Give back an exact copy of the lines from the start of the material through the line bearing "SC.camera = camo". Include both ends and nothing else.

RECORDED DATA start

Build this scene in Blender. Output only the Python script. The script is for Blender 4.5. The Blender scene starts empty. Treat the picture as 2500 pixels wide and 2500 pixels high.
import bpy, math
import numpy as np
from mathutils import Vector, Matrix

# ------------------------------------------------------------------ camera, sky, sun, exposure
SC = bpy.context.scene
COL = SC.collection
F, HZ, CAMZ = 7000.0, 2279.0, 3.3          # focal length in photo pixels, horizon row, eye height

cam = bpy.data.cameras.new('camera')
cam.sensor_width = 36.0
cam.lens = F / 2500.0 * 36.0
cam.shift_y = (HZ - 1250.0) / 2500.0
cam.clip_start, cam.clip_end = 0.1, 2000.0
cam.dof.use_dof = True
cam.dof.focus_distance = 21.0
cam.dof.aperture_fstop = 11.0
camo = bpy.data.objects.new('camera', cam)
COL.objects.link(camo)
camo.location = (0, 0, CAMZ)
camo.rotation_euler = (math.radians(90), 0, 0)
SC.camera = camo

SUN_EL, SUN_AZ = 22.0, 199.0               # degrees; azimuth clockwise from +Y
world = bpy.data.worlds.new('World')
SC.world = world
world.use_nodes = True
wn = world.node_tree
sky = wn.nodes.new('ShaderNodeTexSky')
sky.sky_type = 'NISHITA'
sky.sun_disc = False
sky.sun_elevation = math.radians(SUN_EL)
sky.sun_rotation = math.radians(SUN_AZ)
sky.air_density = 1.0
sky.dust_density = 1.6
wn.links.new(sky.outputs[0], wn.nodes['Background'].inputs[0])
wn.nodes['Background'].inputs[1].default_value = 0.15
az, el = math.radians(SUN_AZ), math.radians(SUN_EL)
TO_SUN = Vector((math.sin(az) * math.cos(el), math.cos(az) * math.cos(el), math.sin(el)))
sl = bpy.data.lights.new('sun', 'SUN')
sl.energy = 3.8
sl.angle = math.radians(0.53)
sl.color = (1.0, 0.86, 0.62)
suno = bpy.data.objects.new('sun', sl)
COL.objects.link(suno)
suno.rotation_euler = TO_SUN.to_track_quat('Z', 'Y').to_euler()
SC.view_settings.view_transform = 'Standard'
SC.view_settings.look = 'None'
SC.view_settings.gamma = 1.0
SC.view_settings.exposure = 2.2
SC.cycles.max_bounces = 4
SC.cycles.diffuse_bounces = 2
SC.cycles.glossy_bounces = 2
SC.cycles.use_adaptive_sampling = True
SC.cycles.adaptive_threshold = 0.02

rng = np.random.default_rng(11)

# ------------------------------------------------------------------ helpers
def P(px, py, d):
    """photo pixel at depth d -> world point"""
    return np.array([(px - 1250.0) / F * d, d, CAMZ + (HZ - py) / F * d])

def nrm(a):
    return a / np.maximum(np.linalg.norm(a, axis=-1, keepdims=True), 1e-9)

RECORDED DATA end

» **ANSWER**
Build this scene in Blender. Output only the Python script. The script is for Blender 4.5. The Blender scene starts empty. Treat the picture as 2500 pixels wide and 2500 pixels high.
import bpy, math
import numpy as np
from mathutils import Vector, Matrix

# ------------------------------------------------------------------ camera, sky, sun, exposure
SC = bpy.context.scene
COL = SC.collection
F, HZ, CAMZ = 7000.0, 2279.0, 3.3          # focal length in photo pixels, horizon row, eye height

cam = bpy.data.cameras.new('camera')
cam.sensor_width = 36.0
cam.lens = F / 2500.0 * 36.0
cam.shift_y = (HZ - 1250.0) / 2500.0
cam.clip_start, cam.clip_end = 0.1, 2000.0
cam.dof.use_dof = True
cam.dof.focus_distance = 21.0
cam.dof.aperture_fstop = 11.0
camo = bpy.data.objects.new('camera', cam)
COL.objects.link(camo)
camo.location = (0, 0, CAMZ)
camo.rotation_euler = (math.radians(90), 0, 0)
SC.camera = camo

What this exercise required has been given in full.